İngiltere, Kuzey Denizi’nde 898 blok alanı, petrol ve doğal gaz aramaları için lisanslayacak.
Kuzey Denizi Geçiş Otoritesi’nin (NSTA) açıklamasına göre, İngiltere’nin enerji güvenliğine katkı sağlayacağı düşünülen 33’üncü petrol ve gaz lisanslama turu bugün açıldı.
NSTA, ilgilileri Kuzey Denizi’nde 898 blok alanda yaklaşık 100 lisans verilecek tura başvurmaya davet etti.
Üretimin en hızlı şekilde başlayabilmesi için Kuzey Denizi’nin güneyinde 4 öncelikli alan belirlendi. Mevcut altyapıya yakın bölgede bulunan bu alanların hızla geliştirilme potansiyeli bulunuyor.
Keşif ve ilk üretim arasındaki süre 5 yıl
Lisans başvurularının 12 Ocak 2023’e kadar sürmesi ve ilk lisansların 2023’ün ikinci çeyreği itibarıyla verilmesi planlanıyor.
Bölgede keşif ve ilk üretim arasındaki sürenin yaklaşık 5 yıl olacağı tahmin ediliyor.
NSTA’nın verilerine göre, petrol ve doğal gaz hali hazırda İngiltere’nin yerel enerji ihtiyacının dörtte üçünü karşılıyor.

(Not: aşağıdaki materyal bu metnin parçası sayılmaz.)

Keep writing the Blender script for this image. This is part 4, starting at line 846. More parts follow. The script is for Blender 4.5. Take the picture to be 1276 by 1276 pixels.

Açıklamada görüşlerine yer verilen İngiltere İş, Enerji ve Endüstriyel Strateji Bakanı Jacob Rees-Mogg, Rusya’nın Ukrayna’da başlattığı savaş sonrası ülkelerin kendi enerji kaynaklarına sahip olmasının daha da önemli hale geldiğini belirterek, şu ifadeleri kullandı:
“Enerji güvenliğimizi sağlamak Kuzey Denizi’ndeki potansiyeli en yüksek seviyede kullanarak kendi üretimimizi artırmak demek. İngiltere’de doğal gaz üretmek, gazı ithal etmekten daha düşük karbon ayak izine sahip. Bu açıdan, NSTA’nın yeni lisanslama turunu memnuniyetle karşılıyoruz. Bu süreç İngiltere enerji sektöründe yeni iş imkanlarının ortaya çıkmasına, enerji güvenliğimize ve ekonomimize katkıda bulunacak”
NSTA İcra Direktörü Andy Samuel ise İngiltere’nin temiz enerji dönüşümünü sağlarken doğal gaz ithalatını sürdürmesinin öngörüldüğünü dile getirdi.
Kuzey Denizi’ndeki gazın ithal edilen sıvılaştırılmış doğal gazdan (LNG) daha az karbon ayak izine yol açtığını savunan Samuel, “Bu lisanslama turu Kuzey Denizi’nin güneyinde mevcut altyapı hızlıca entegre edilebilecek gaz keşiflerini kapsıyor. Tüm gelişmeler çevresel ve emisyon değerlendirmelerinden geçiyor. Arz güvenliği ve net sıfır emisyon hedefleri çakışmamalı” değerlendirmesinde bulundu.